On the Solemnity itself, we may renew our missionary consecration with greater awareness!
These three attitudes cannot be separated and neither can they be placed in distinct compartments. Each one refers to the others; each vow requires the others. Growth in one vow means growth in all of them.
Nevertheless, we may ask which of the three vows challenges most our personal growth and response.
We wish you all a very happy celebration of the Solemnity of the Sacred Heart of Jesus!
On behalf of the General Secretariat for Formation,
Fr. Fermo Bernasconi, mccj
Fr. Alberto de Oliveira Silva, mccj
Fr. David Kinnear Glenday, mccj
Original: https://www.comboni.org/en/contenuti/115443
[1] No. 3.3 of the Rule of Life adds: «The contemplation of the Pierced Heart of Christ …

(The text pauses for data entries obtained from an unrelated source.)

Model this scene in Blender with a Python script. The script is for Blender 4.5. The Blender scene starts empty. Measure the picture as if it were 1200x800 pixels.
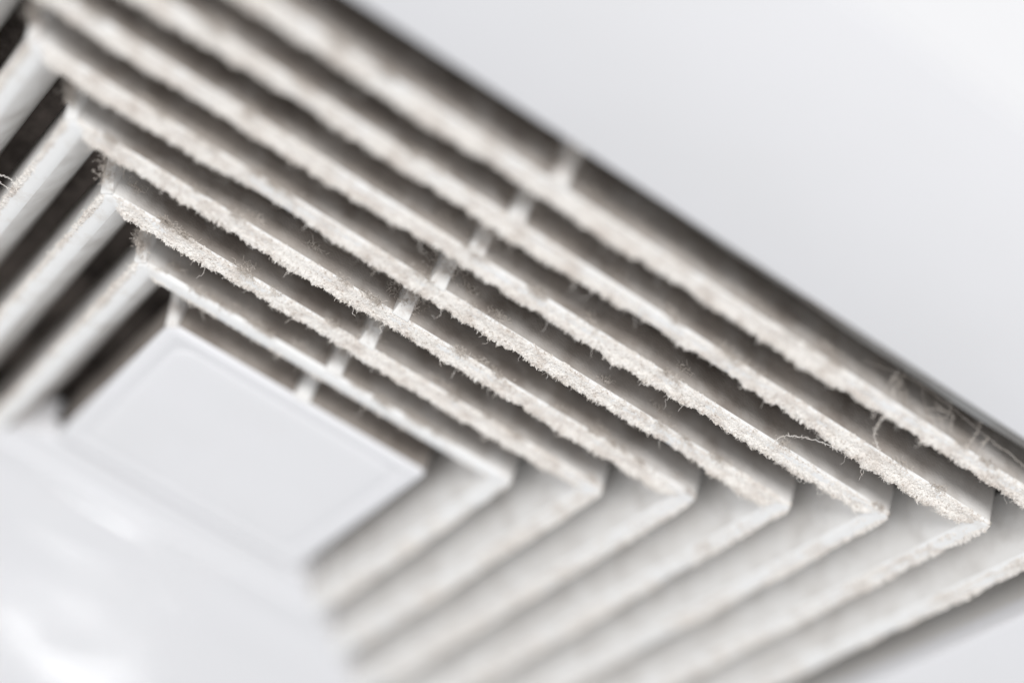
import bpy, math, random
import numpy as np
from mathutils import Matrix, Vector

# ------------------------------------------------------------------ frame of reference
# Vent coordinates: one unit = one louvre pitch (1 cm).  x along the near louvres, y towards the
# viewer's side, z out of the ceiling (downwards).  G() turns them into metres in the room.
U = 0.01
CEIL = 2.4
CX, CY = 2.27, -2.18            # centre of the vent
HX0, HY0 = 2.27, 2.18           # half size of the middle plate
def G(p):
    p = np.asarray(p, float)
    q = np.empty_like(p)
    q[..., 0] = p[..., 0]*U; q[..., 1] = -p[..., 1]*U; q[..., 2] = CEIL - p[..., 2]*U
    return q
scene = bpy.context.scene
C = scene.collection

# ------------------------------------------------------------------ camera
cam = bpy.data.objects.new('camera', bpy.data.cameras.new('camera')); C.objects.link(cam)
CP = (-5.86519392, 27.08418906, 18.38296386)
R = ((0.81118457, 0.52895355, -0.2493747), (0.49890805, -0.40351272, 0.76698647), (0.30507435, -0.74658263, -0.59122247))
def D(v): return Vector((v[0], -v[1], -v[2]))
right, up, back = D(R[0]), -D(R[1]), -D(R[2])
m = Matrix((right, up, back)).transposed().to_4x4(); m.translation = Vector(G(CP))
cam.matrix_world = m
cam.data.sensor_width = 36.0; cam.data.lens = 2647.7/1200*36
cam.data.clip_start = 0.01; cam.data.clip_end = 50
cam.data.dof.use_dof = True; cam.data.dof.focus_distance = 0.3130; cam.data.dof.aperture_fstop = 4.1
scene.camera = cam

# ------------------------------------------------------------------ light
w = bpy.data.worlds.new('World'); scene.world = w; w.use_nodes = True
bg = w.node_tree.nodes['Background']; bg.inputs[0].default_value = (0.97, 0.98, 1.0, 1); bg.inputs[1].default_value = 0.66
def area(name, loc, target, size, size_y, power, col):
    l = bpy.data.lights.new(name, 'AREA'); l.shape = 'RECTANGLE'; l.size = size; l.size_y = size_y; l.energy = power; l.color = col
    o = bpy.data.objects.new(name, l); C.objects.link(o)
    o.location = Vector(G(loc)); d = Vector(G(target)) - o.location
    o.rotation_euler = d.to_track_quat('-Z', 'Y').to_euler(); return o
area('side_light', (-128, -124, 158), (2, 0, 0), 1.2, 1.2, 9.0, (1.0, 0.985, 0.96))  # unseen lamp added for direction, lights the right-hand louvre faces
area('room_light', (23.5, -101, 42.3), (2.9, -11.9, 0), 0.08, 0.012, 0.055, (1.0, 1.0, 1.0))
area('fill_light', (-75, 320, 92), (4, 2, 0), 2.4, 0.8, 76, (1.0, 0.99, 0.98))  # added soft lamp out of view, grazing the louvres' outer faces
scene.view_settings.view_transform = 'Standard'; scene.view_settings.look = 'None'
scene.view_settings.exposure = 0.15; scene.view_settings.gamma = 1.0
scene.view_settings.use_curve_mapping = False

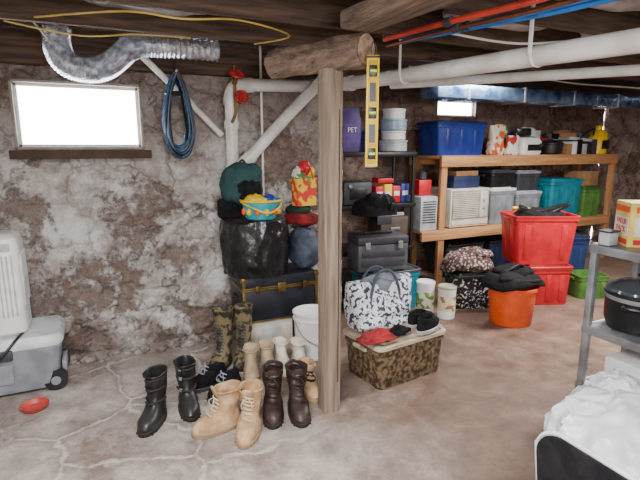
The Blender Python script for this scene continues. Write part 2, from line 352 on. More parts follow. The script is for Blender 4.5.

- is a challenge to missionary action as a commitment to total human liberation
- and to that fraternal charity which must be a distinctive sign of the Comboni Missionary community».
However, we wish to leave these two points for another time.
[2] This summary includes a series of cures performed by Christ; Matthew interprets them in the light of Is 53,4. The fourth Song of the Servant of Yahweh in Isiah 52,13-53,12 is also meaningful.